BIANCA BROOKS: I search for the light switch on the wall because the room is eerily pitch black and silent. When I find it, I nervously make my way over to the gray swivel chair that sits before the microphone. The lights above the outside door flash, quiet, please, and the light attached to my microphone turns crimson red as I speak almost in a whisper, I am Bianca Brooks with a perspective.

That was the moment I found my voice. In a recording studio at the corner of 17th and Broadway in Oakland, I found out who I was. I became a storyteller of nonfiction prose, a talk radio news poet who made sense of the world by serving up the issues with the objectivity of John Burns, the narrative smoothness of Vin Scully and a wit all my own. Behind the thick, steel doors and layers of foam padding that resembled those of an insane asylum, I found my sanity. The juxtaposition of the studio with where I come from is like night and day. To many of my teachers, I was the smart aleck. I was the 10-year-old hellion. I was told to face the corner and remain silent. But they had already lost me because I realized at a very young age that people aren't made to be silent.

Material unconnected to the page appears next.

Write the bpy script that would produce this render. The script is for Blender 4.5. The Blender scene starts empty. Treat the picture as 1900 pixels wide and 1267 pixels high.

So in the recording studios at 17th and Broadway, I speak. I speak for the women in the sweatshops of Bangladesh. I speak for the students of color underrepresented in the AP system. I speak for women who choose not to wear brassieres, and I speak at the defense of young Republicans who really have better intentions than MSNBC often portrays. But most of all, I speak for myself. I sit in the studio and summon up that 10-year-old hellion inside of me. I channel that same girl whose mouth moves quicker than her mind, who will never be satisfied with answers she doesn't find for herself, the girl who leans in, clears her throat and says loudly and proudly, I am Bianca Brooks.

MARTIN: Bianca Brooks is a reporter and commentator for Youth Radio. She's currently a student at Columbia University in New York.